Here are couple clarifications: Within the branch office, the only redistribution configured is on the CE router, where eBGP  from PE-CE link is redistributed into EIGRP that facing a couple office routers. On these two routers there is no redistribution between EIGRP and iBGP (of the Backup L2 MPLS). What happens is, let's say I have CE LAN facing interface goes down, branch fails over to iBGP, and MPLS as well learns about the branch site prefixes via its cloud and via the Hub (which is good so far). However, when we bring this CE interface back up, the CE sees branch LAN routes from two sources: LAN (EIGRP AD90) and MPLS (AD20 eBGP), so it chooses MPLS and never converge back pointing for the branch prefixes to the local EIGRP routers (instead points back to MPLS)....hope it clarifies the issue.  

Sorry to keep asking questions but are you saying at the hub site you are advertising out the branch subnets to the rest of the L3 MPLS network.

So if the branch CE LAN interface fails it gets routes from the L3 MPLS network for it's own branch subnets and then when the interface comes back up it still sees it's own branch routes via the L3 MPLS network.

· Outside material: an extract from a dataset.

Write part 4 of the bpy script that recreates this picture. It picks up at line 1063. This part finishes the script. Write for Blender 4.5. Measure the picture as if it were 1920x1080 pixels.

Is that what you are saying ?

Jon 

It's fine. Branch subnets are advertised from the branch: both via iBGP (via backup WAN) and via EIGRP (towards MPLS), no redistribution at the branch routers  [only CE does that to inject prefixes into MPLS at the branch]. These prefixes make to the hub and then redistributed from iBGP into EIGRP (that's how MPLS sees them after the branch CE interface goes down).

Yes, your second statement is correct. That's what happens after CE's LAN interface comes back up, CE still chooses MPLS connection to get to the its own LAN prefixes since eBGP just more preferrable than restored LAN EIGRP

So if there is no redistribution at the branch (other than CE) then the branch routers use the backup link if the L3 MPLS link goes down so no routes from EBGP are redistributed into EIGRP ?

I am just wondering why you cannot change the AD of BGP on your CE device to be higher than EIGRP so your CE device chooses the EIGRP routes when the LAN interface comes back up.

Perhaps I am not understanding the full picture.